Since settling in their home in the labyrinthian vaults under London Bridge, Shunt has successfully established themselves as a unique collective who continually produce experimental work. Having now been turfed out of the hallowed space of the Shunt Lounge – along with a large number of Londoners trying to make the trendy bar their local watering hole – it is now left to the group to make the move to the new space as seamless as possible.

Money is Shunt's third production since the company formed in 1998, and their first since 2006, taking for it’s theme the speculation in Emile Zola's novel L'Argent. And here the collective place the action inside a disused tobacco factory off Bermondsey Road in South London. A giant piece of machinery occupies the centre of the warehouse, and according to the company, the purpose of this machine is unknown.

Black out. Heavy grinding and hissing sounds. Black out again. The prelude is ominous. Once ushered into the 'machine' by the invigilators dressed as doomsday motorcyclists, the audience find themselves in an enclosed space waiting to be transported in a whirlwind of total darkness.

Slowly the audience are able to piece together elements of the fragmentary narrative as we sequentially are introduced to Aristide Saccard, asking for a loan from the financier whose office the audience now find themselves in. They’re introduced to his, at times, savage girlfriend as well as the moneyman in question while the space continually shifts with floors dissolving, ceilings disappearing and doors banging.

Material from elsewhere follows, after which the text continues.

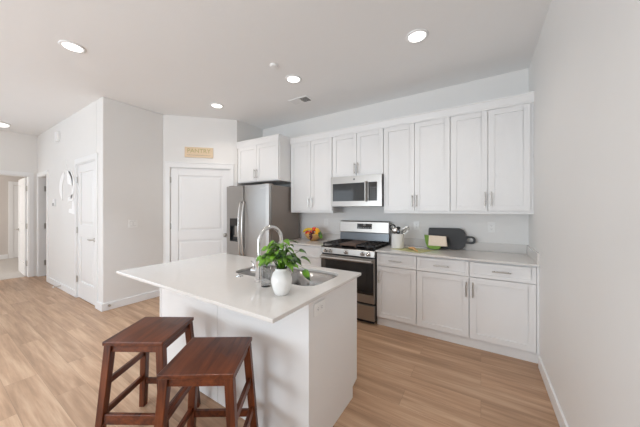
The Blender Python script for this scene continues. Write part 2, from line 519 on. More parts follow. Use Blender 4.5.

More than just a theme park simulator, the audience is then invited to go upstairs to drink and play, becoming part of the action themselves.

The only way to experience Shunt's ingenuity is physically. The experience of being in an alternative site outside the realms of the traditional theatrical space is one of the company's motifs in making theatre and in this instance the content of the show is deliberately vague and fractured allowing the staging to be centralised. A spectacle indeed. I only wonder whether they needed Zola's story to achieve it.